Westco ran its pink paper stock through the classic doughnut box cut stamp, transforming the sheets into the iconic 9x9x4-inch templates, just waiting to be folded. And since the pink cardboard was thought to be waste, Westco took a few cents off the price for the shop owner. The bold, bubblegum pink hue carried cultural implications too. Though Southern California’s Cambodian population was on the rise, Chinese immigrants had already made Los Angeles home. White, for many Chinese, is the color of mourning – hardly an easy-going, saccharine breakfast connotation. But the bold pink was just a few shades off from red, a color celebrated by many South Asian communities as lucky.

Word of the cheaper, pink boxes spread quickly, first across the Cambodian doughnut shop network, and then much of the country. By the 1980s, the pink boxes were even being used in Minnesota. Today, Portland’s Voodoo Doughnuts, among the most famous shops in the country, stamps every box with the slogan, “Good things come in pink boxes.”

So who was the enterprising man who made the call that prompted an overnight color change across an entire industry? According to Ngoy’s niece, Susan Lim, Ngoy’s ex-wife says we owe the boxes to Ngoy protege and eventual business partner Ning Yen, or possibly even Ngoy himself.
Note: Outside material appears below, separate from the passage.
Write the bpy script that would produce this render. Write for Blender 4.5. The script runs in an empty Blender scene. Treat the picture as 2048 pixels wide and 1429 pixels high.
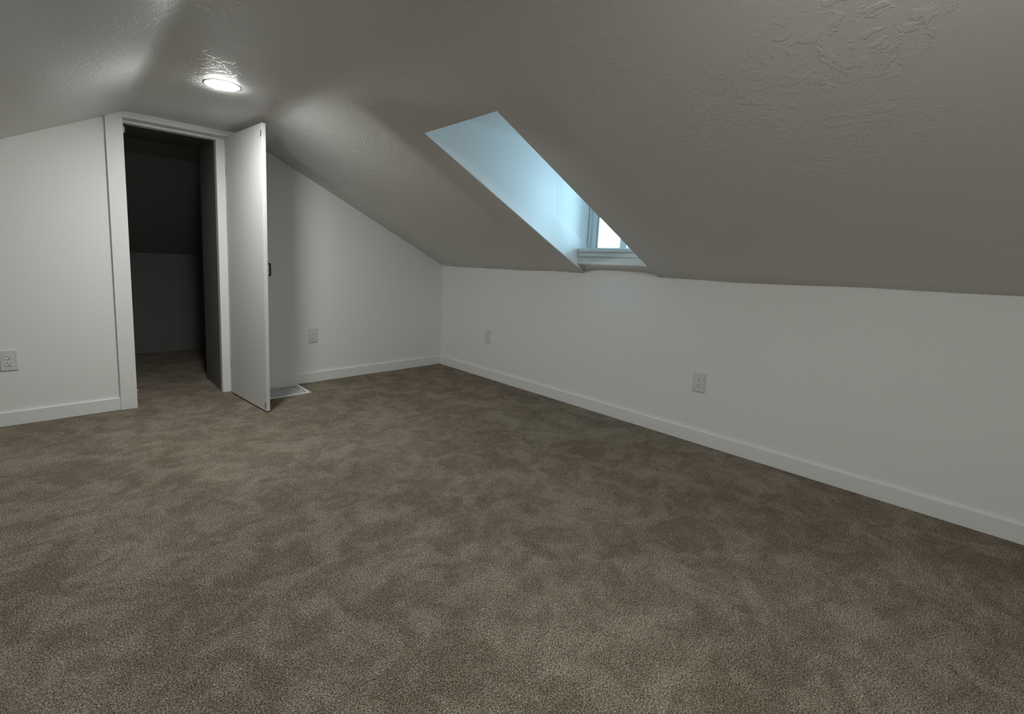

Today, the pink box is threatened much in the way that the original white box was back in the 70s and 80s. The advent of superior screen printing technologies make it so that shops can print a marvelous array of colors and graphics, and a general interest in conservation means that consumers are comfortable with basic brown’s halo of recycled goodness. Even so, for more than one generation, pink boxes trigger a Pavlovian response in the morning, with brains trained to know all about the sugary treasure within.